Experiencing and studying New York City architecture out of the classroom really helped in many different ways. Starting from the very beginning when I found out that the classroom was going to be held outside rather than inside really got me excited to come to class. Looking back to my old architecture history classes, I was never really as interested in the subjects we were going through and learning about the way I was in this class. In the majority of the history classes I’ve taken a lot of the students in the class would usually end up falling asleep halfway through and not really taking interest in the lectures given in class, especially because it was 2 1/2 hours of almost nonstop lecturing. Being able to actually be active during the class time and learning at the same time helped me memorize a lot more than sitting in a classroom for so long.

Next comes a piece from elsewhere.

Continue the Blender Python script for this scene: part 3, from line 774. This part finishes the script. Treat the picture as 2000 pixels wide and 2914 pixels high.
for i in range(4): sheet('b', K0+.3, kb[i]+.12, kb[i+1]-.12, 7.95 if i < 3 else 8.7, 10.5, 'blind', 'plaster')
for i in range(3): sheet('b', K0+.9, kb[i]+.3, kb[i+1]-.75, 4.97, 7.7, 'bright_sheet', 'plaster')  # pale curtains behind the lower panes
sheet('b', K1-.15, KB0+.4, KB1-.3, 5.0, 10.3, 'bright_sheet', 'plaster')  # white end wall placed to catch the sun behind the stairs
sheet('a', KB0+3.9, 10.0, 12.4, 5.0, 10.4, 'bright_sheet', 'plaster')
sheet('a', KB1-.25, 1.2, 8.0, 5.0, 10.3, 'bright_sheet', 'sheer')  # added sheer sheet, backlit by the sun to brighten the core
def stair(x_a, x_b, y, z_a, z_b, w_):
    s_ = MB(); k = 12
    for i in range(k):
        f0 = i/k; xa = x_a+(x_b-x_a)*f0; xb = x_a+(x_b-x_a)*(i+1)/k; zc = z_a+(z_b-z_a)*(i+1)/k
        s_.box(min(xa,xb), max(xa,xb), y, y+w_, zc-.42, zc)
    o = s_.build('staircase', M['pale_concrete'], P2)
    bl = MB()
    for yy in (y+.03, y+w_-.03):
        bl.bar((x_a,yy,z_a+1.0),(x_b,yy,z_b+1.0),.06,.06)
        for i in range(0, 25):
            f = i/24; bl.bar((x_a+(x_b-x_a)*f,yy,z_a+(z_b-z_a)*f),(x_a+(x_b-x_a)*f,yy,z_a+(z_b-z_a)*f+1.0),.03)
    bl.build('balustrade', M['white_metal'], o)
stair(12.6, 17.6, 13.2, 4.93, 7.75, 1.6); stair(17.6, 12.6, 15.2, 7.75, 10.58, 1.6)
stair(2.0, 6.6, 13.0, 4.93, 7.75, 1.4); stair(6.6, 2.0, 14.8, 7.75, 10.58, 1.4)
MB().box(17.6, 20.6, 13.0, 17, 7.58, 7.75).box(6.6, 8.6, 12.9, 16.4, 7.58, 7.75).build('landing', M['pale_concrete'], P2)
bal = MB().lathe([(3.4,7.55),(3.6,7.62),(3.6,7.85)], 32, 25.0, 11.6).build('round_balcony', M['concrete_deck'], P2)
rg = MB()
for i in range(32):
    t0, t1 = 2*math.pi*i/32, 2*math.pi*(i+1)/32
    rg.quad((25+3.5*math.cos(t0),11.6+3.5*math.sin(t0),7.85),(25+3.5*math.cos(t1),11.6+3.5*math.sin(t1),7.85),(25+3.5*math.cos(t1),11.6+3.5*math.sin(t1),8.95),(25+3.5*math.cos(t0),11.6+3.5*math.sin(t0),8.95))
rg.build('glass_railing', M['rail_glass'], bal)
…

In regards to the writing assignments that we had to complete each week, it was much easier to complete them because I was able to recall more of the facts and discussions made while on these trips to these architectural sites. Like Professor Montgomery had said in the first class, Classes like New York City architecture history should be about learning and gaining interest into these subjects to help us in the further future whereas taking tests doesn’t really help learn it just tests your memorization skills rather than the knowledge retained during these class trips.

Overall, I do believe studying New York City architecture outside of the classroom is much more helpful than staying inside of the classroom. By visiting the sites, it creates images in your head that will stay stuck with you, which means you won’t have to memorize these events, it’ll just become a natural thought or memory that isn’t forced to be recalled like in tests. This also helped a lot with the final research paper and learning to describe buildings with your own voice.